To historians, Clinton's parallels were puzzling rather than ominous. Milosevic is a small-time dictator struggling to hold on to his own territory, not a potential hegemon bent on world domination. It was foreign involvement in the Balkans, not an unmediated civil war, that triggered World War I, and the region had nothing to do with the start of World War II.

Still, Clinton told his AFSCME audience, "if our country is going to be prosperous and secure, we need a Europe that is safe, secure, free, united, a good partner with us for trading." But surely Europeans have an interest in being safe, secure, free, and united at least as strong as our interest in selling them stuff.

World War II ended more than half a century ago, the Soviet Union is gone, and several of its former satellites have joined NATO, which is now an alliance in search of an enemy. The nations of Europe are fully capable of defending themselves against tyrants like Milosevic, should the need arise.

Stripped of the "national interest" boilerplate, the rationale for the war against Yugoslavia is the understandable desire to save Kosovo's Albanian majority from Milosevic's murderous repression and mass expulsions. "We act to protect thousands of innocent people in Kosovo from a mounting military offensive," the president said in his national address.

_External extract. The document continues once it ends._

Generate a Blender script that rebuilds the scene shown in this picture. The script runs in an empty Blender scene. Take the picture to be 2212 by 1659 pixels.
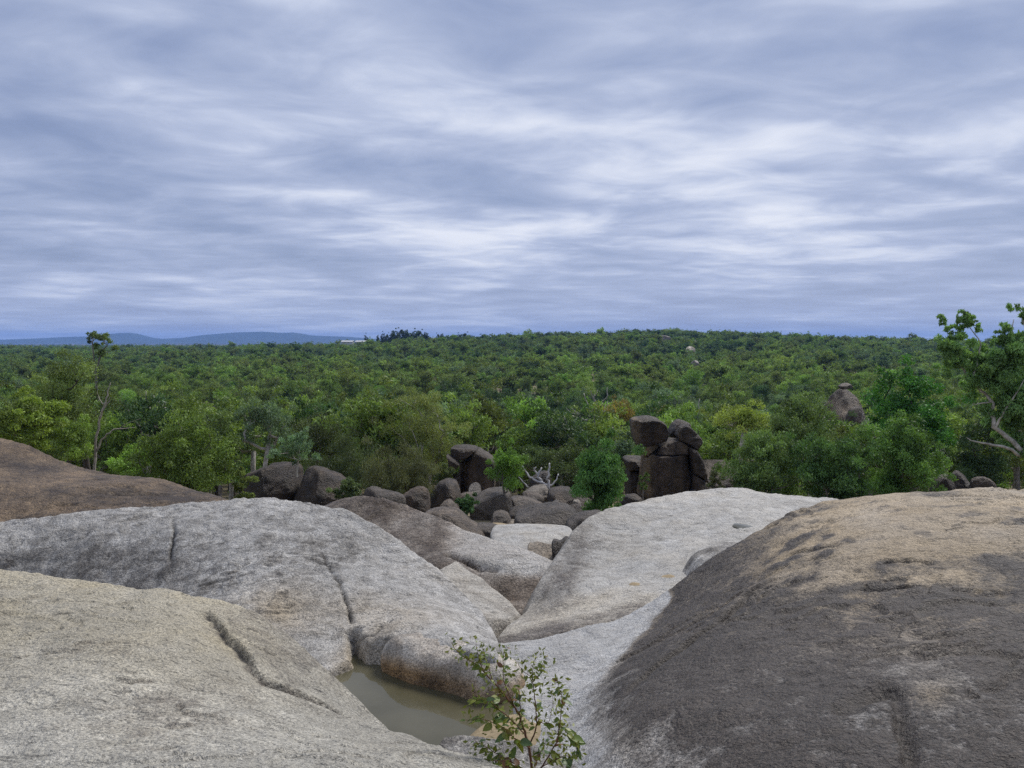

This is not going very well. In the two weeks since NATO's assault began, Milosevic's campaign against the Kosovars has intensified, sending hundreds of thousands fleeing into Montenegro, Albania, and Macedonia. NATO and Pentagon officials now concede that stopping this "ethnic cleansing," let alone reversing it, will require ground troops, which the president has ruled out.

Meanwhile, NATO is raining terror not just on Serbian soldiers (including conscripts who do not necessarily support Milosevic) but on civilians, a fine way to make the point that aggression against innocent noncombatants will not be tolerated. Within Yugoslavia, the bombing has made criticism of Milosevic seem treasonous, undermining the pro-democracy movement and strengthening Serbian ultranationalists.

"The sins of the Government have been visited upon the people," writes independent Serbian broadcaster Veran Matic in The New York Times. "NATO's bombs have blasted the germinating seeds of democracy out of the soil of Kosovo, Serbia and Montenegro and insured that they will not sprout again for a long time."

The chance that Milosevic will suddenly surrender Kosovo seems increasingly remote. Yet the fiasco in Yugoslavia is self-perpetuating, with NATO desperate to salvage its "credibility" and reluctant to abandon the Kosovars who depended on its promises and are worse off as a result.

Such are the unintended consequences of Clinton's desire to avoid troubling images on TV.